TASK OBJECTIVE:
Look through the records below and give the number of lines holding the string "Python", nothing more.

== == ==

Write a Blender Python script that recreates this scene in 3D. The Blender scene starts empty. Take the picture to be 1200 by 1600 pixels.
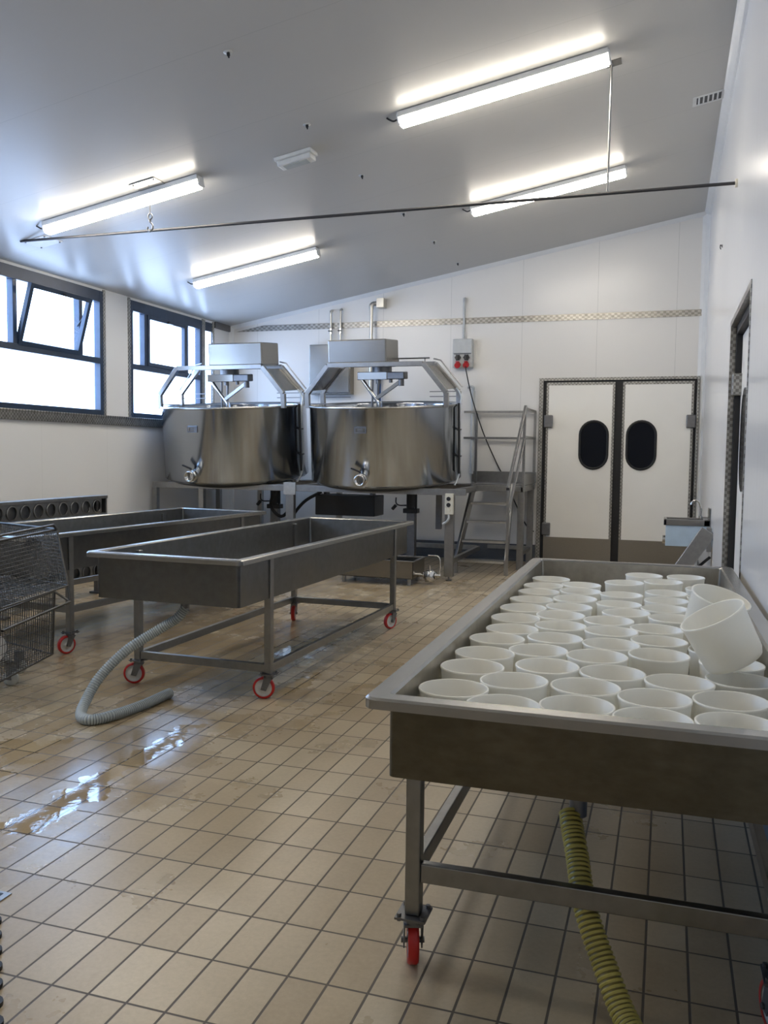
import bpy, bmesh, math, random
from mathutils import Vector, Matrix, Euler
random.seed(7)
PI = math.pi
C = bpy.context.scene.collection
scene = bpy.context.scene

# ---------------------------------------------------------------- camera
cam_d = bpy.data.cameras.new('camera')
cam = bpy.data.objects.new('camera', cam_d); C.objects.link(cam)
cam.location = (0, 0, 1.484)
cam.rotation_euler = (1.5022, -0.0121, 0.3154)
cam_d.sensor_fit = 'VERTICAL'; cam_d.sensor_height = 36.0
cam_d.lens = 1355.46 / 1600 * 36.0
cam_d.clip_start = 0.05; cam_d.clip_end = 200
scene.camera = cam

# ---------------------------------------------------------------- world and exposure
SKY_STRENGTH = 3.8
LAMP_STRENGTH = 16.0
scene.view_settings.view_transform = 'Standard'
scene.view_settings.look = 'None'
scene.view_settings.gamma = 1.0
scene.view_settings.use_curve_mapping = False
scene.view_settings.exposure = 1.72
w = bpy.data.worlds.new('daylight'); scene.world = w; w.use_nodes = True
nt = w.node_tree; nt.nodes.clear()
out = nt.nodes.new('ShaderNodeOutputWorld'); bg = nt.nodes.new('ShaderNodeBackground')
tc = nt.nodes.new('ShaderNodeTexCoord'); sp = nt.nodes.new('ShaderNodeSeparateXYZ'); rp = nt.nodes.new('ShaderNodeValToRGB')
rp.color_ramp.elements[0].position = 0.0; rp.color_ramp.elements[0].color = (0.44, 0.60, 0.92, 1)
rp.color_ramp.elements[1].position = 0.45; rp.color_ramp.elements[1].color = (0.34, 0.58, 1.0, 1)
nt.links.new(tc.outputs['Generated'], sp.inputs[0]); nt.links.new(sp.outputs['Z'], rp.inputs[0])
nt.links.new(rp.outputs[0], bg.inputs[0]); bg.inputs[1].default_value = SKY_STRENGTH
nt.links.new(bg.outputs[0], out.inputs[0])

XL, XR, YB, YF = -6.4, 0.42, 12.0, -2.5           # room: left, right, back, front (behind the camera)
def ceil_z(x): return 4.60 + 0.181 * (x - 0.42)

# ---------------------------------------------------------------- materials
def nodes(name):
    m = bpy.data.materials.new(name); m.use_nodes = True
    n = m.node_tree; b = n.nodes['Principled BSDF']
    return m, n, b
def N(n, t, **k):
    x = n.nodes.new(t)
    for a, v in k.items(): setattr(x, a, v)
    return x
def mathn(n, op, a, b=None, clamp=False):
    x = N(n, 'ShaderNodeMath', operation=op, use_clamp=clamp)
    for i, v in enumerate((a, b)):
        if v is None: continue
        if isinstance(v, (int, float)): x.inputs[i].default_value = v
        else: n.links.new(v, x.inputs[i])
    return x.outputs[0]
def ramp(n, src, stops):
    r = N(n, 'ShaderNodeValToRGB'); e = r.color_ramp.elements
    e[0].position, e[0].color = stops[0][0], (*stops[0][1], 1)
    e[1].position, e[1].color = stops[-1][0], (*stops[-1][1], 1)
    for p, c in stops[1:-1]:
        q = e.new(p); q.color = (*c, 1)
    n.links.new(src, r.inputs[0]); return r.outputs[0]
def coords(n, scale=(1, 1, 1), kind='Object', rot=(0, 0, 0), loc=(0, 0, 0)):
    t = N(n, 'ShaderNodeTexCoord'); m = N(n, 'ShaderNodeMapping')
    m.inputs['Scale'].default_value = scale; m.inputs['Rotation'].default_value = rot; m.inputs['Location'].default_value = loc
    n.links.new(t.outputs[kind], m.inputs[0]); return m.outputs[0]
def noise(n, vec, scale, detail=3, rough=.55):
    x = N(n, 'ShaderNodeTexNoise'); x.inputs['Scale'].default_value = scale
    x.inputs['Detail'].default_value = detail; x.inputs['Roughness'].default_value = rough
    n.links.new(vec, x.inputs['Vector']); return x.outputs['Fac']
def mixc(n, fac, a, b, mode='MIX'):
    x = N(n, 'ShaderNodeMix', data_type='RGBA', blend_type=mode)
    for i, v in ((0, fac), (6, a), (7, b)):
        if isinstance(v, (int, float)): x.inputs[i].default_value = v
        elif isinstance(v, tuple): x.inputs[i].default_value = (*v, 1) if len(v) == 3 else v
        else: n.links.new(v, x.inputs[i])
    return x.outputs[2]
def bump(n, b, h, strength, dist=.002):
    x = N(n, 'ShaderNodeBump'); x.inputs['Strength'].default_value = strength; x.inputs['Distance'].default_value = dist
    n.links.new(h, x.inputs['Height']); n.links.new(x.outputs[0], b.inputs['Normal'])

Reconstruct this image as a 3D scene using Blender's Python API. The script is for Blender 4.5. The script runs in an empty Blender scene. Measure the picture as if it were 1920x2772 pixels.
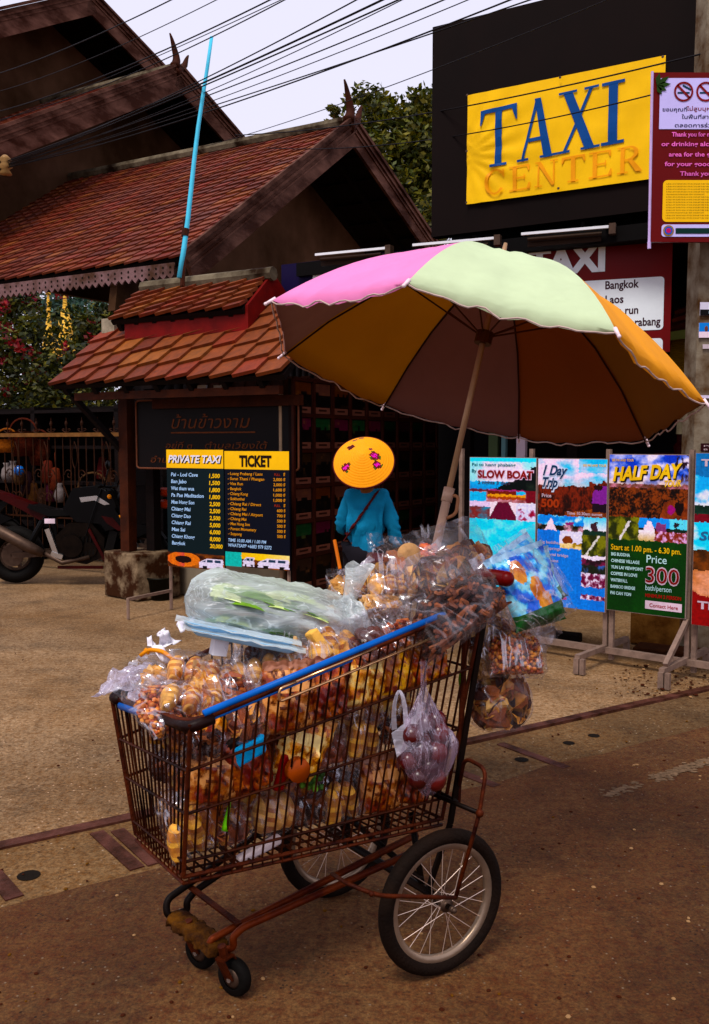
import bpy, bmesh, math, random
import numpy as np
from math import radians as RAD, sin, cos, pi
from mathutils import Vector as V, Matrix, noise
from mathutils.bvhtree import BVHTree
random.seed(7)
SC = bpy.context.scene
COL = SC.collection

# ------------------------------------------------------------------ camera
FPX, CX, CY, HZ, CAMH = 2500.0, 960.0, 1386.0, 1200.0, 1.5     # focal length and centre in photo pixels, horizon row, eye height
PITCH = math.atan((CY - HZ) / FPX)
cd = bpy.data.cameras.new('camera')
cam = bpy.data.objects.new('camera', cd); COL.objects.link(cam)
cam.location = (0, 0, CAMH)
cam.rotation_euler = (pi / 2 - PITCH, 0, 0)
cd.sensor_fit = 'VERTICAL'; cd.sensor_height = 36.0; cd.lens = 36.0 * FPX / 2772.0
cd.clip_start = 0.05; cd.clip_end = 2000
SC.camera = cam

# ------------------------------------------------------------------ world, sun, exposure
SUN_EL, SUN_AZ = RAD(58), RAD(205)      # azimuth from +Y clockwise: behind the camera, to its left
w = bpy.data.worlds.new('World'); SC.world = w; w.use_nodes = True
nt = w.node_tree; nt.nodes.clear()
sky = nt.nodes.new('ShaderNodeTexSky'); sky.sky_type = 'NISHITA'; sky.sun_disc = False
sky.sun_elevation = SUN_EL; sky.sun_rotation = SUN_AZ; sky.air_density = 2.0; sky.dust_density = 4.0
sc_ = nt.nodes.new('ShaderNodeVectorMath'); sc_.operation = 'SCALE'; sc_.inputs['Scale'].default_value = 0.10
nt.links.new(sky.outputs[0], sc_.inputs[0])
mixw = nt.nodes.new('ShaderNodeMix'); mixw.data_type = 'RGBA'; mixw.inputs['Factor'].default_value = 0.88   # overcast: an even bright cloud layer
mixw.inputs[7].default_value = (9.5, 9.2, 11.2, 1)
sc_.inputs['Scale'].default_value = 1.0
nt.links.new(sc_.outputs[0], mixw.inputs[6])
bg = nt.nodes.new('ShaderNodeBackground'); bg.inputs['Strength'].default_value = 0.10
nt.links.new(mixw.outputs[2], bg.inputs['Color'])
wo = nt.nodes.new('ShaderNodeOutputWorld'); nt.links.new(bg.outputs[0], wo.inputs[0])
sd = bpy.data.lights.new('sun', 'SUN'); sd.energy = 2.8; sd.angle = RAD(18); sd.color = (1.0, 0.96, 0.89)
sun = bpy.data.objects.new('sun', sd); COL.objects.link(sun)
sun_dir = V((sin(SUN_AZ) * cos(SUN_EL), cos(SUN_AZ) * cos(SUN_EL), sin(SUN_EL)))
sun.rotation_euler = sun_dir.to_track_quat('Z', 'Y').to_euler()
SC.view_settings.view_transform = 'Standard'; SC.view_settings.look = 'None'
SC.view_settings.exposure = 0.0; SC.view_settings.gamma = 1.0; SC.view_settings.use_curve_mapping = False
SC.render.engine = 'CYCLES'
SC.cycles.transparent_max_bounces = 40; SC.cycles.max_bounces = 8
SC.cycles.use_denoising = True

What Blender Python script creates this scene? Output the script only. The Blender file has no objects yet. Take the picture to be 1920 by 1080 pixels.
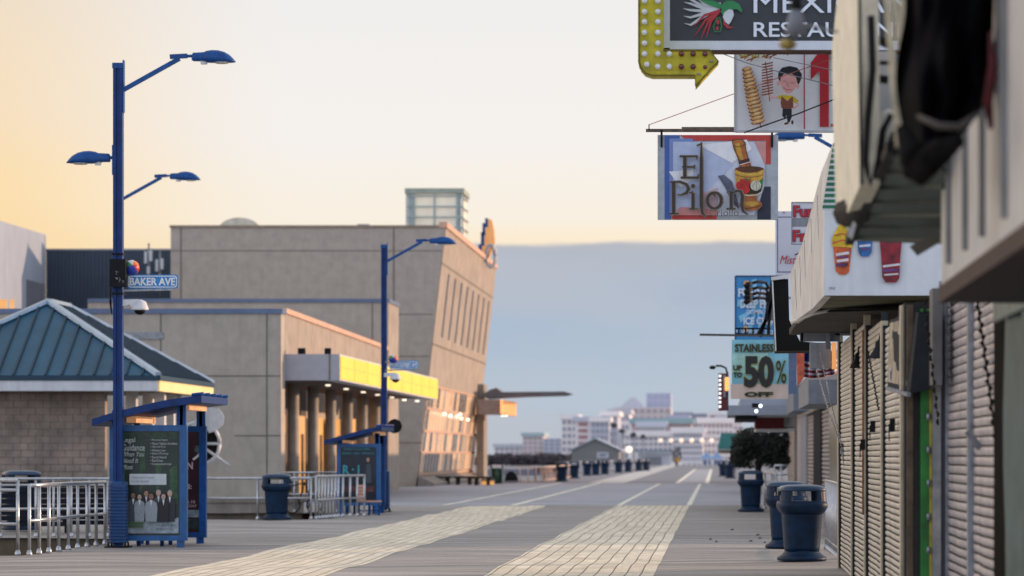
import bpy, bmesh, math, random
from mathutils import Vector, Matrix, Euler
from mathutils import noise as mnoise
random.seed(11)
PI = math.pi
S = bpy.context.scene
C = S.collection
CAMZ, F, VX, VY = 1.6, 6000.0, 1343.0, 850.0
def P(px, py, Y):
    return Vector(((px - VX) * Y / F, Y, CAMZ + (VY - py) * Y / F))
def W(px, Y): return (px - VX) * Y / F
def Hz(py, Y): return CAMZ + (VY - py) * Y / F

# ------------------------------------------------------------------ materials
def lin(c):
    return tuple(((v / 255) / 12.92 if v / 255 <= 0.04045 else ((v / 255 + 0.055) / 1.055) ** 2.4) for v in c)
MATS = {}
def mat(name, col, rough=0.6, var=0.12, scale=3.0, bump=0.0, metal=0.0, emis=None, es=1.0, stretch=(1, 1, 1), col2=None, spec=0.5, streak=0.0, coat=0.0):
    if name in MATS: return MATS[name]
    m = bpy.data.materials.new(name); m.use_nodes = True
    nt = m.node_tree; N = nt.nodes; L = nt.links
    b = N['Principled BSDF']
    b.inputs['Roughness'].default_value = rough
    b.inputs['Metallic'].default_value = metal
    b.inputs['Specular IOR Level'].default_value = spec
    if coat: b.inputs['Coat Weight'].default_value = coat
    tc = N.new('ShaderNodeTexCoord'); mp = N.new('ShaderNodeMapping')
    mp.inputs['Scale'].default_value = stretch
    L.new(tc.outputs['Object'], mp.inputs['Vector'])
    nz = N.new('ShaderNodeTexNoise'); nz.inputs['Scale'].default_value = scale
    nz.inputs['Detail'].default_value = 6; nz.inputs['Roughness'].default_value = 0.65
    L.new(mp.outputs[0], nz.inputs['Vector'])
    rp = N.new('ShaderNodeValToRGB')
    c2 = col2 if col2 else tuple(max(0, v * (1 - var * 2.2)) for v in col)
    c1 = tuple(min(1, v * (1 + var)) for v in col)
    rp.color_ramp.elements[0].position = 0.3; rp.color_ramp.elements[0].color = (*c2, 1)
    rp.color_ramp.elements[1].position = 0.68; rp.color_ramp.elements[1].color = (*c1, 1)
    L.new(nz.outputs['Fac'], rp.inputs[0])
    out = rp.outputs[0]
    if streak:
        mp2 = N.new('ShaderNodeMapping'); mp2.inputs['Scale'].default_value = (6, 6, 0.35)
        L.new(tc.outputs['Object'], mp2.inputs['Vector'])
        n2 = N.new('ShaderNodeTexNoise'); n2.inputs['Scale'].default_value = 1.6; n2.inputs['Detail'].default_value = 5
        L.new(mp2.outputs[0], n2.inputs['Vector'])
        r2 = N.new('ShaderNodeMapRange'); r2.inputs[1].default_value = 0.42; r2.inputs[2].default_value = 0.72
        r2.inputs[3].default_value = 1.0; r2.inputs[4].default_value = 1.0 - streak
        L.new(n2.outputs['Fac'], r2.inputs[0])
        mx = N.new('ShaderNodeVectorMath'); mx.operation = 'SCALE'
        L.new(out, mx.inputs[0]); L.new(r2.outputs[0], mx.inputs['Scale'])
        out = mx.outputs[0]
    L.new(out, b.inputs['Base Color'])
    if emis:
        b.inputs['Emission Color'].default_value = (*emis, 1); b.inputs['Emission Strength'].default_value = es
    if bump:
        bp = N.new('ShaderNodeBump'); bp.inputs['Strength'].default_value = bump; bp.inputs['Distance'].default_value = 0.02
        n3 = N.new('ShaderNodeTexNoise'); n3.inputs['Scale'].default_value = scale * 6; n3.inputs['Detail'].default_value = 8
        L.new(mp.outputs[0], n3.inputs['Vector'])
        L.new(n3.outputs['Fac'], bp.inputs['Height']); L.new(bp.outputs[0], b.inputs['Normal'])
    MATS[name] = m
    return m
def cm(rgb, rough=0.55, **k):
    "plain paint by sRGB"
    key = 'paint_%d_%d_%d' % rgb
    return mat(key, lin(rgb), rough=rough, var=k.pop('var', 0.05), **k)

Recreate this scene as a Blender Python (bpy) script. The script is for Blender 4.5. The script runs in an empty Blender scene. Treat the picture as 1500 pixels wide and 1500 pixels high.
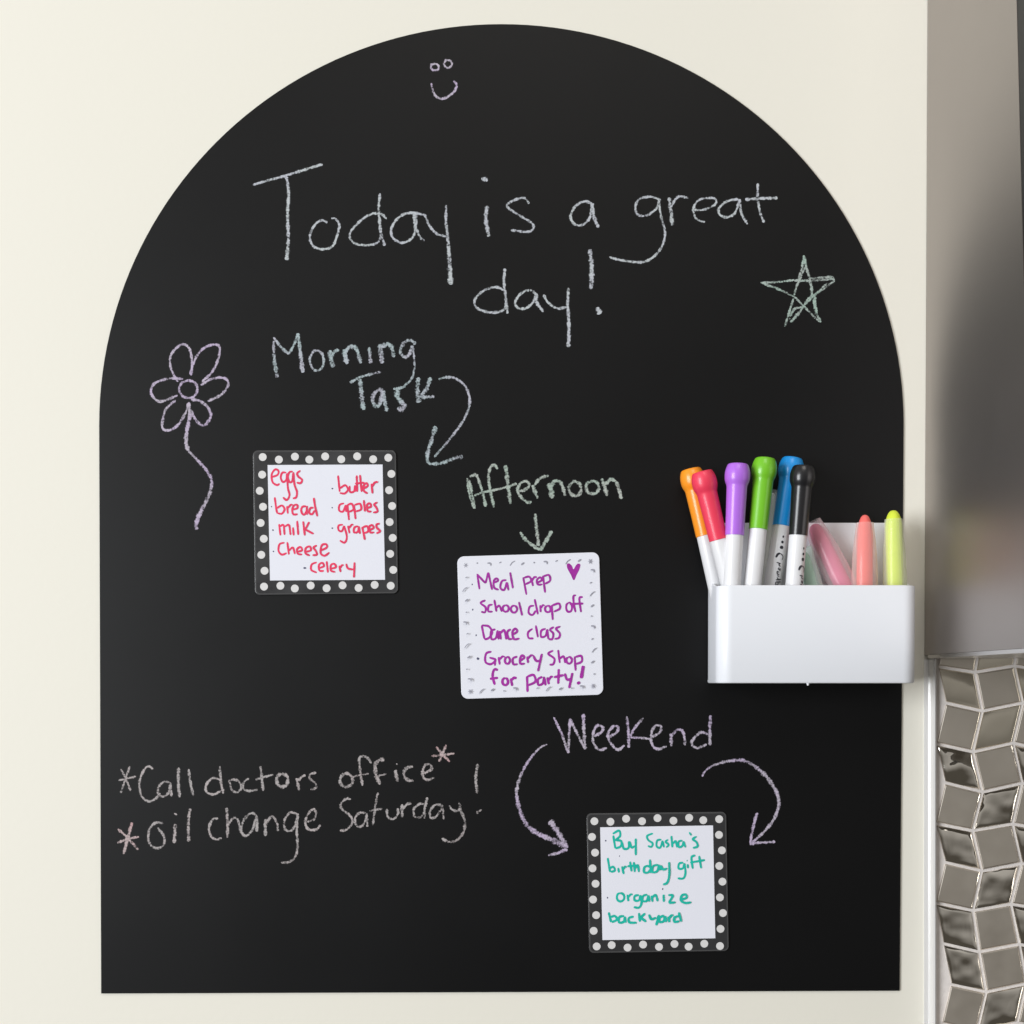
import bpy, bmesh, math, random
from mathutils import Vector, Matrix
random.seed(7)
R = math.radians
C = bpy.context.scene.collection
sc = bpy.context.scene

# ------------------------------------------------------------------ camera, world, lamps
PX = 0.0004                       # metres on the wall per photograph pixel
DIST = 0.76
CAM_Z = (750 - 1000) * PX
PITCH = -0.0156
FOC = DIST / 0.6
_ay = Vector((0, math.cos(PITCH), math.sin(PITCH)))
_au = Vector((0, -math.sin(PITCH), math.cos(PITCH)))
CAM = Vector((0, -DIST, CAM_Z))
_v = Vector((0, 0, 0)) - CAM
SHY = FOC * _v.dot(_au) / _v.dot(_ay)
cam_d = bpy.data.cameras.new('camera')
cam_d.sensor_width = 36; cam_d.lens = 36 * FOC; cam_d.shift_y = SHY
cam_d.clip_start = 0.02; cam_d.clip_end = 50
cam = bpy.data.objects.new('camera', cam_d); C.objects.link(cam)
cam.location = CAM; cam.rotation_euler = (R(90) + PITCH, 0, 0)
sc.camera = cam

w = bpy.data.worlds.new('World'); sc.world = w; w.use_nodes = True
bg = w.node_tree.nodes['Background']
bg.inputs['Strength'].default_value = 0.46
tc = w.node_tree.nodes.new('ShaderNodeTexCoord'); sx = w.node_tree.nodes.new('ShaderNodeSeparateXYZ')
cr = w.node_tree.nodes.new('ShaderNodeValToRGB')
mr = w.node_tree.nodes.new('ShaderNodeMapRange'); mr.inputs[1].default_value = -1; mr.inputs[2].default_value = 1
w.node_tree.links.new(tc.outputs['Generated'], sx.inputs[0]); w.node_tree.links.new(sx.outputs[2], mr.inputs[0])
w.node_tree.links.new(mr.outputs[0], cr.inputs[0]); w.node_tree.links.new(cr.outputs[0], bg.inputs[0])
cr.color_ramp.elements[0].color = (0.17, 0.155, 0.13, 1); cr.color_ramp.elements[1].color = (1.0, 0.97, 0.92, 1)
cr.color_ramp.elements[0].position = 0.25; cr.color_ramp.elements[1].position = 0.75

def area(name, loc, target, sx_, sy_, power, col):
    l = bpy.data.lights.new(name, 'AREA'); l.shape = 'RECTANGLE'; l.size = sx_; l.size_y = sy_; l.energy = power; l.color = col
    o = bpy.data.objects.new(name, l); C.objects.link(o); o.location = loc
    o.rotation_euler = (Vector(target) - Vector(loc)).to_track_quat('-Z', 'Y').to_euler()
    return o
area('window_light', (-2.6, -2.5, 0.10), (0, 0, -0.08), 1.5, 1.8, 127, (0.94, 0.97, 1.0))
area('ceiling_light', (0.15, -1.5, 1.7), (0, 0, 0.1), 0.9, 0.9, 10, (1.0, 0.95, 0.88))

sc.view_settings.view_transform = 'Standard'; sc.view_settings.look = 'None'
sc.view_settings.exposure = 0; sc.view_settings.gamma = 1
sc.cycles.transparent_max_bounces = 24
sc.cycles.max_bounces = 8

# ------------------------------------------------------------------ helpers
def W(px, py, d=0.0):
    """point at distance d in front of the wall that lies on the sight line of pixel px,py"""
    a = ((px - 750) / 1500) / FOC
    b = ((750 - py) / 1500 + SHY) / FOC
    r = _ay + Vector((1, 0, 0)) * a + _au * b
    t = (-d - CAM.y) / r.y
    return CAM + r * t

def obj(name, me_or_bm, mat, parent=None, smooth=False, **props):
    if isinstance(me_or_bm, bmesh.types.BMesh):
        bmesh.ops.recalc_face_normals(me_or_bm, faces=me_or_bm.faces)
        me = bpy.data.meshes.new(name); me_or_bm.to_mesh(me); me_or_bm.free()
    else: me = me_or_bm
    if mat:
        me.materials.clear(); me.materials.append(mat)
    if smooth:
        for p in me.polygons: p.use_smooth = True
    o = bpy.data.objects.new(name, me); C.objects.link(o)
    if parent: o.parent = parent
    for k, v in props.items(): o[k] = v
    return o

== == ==

FINISHED TASK:
4